What's really interesting is the effect that occurs between the plates of a Casimir Force experiment, that's the only legitimate v>c stuff I know about. -- DrBob

How is "velocity" incorrect? It was good enough for Einstein:

In short, let us assume that the simple law of the constancy of the velocity of light c (in vacuum) is justifiably believed by the child at school. [1]

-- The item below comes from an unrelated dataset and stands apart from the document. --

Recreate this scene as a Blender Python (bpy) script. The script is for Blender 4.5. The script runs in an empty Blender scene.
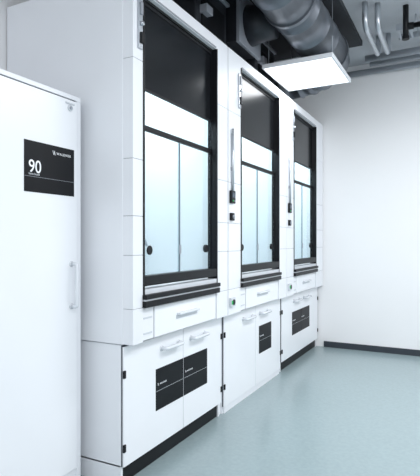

I suppose we should make it clear that we are referring to the velocity of the propagation of light. --TheCunctator


Well, if the velocity of light was a constant, then it would always move in the same direction. (Velocity being a vector quantity.) This is not true for all observers (the direction of light propogation being different in different reference frames, e.g. the light-clock thought experiments), and not even true for a single observer (light being able to go in any direction). However, the speed of light, being the magnitute of the velocity, is the same for all observers.
Maybe I'm being nit-picky but it seems that Einstein was being loose with the terminology in the article you reference. I still think 'speed' is the most technically correct. -- DrBob

I agree, velocity is generally taken to be a vector quantity and speed is a scalar. The speed of light in vacuum is constanct and equal to c; the velocity vector of light in vacuum is not constant, because light can travel in different directions; the magnitude of the velocity vector is c. --AxelBoldt

Fine with me. I think it would be fair to note that Einstein used "velocity", and define speed. --TheCunctator

Are light-years really the prefered unit in Astronomy? I have heard that they are mostly used in popular science articles, but real astronomers use Parsecs instead. I'm not a real astronomer, so i can't vouch for this. -- Geronimo Jones.

The star and galaxy catalogs tend to use parsecs rather than light-years, so I'd guess it's a safe bet.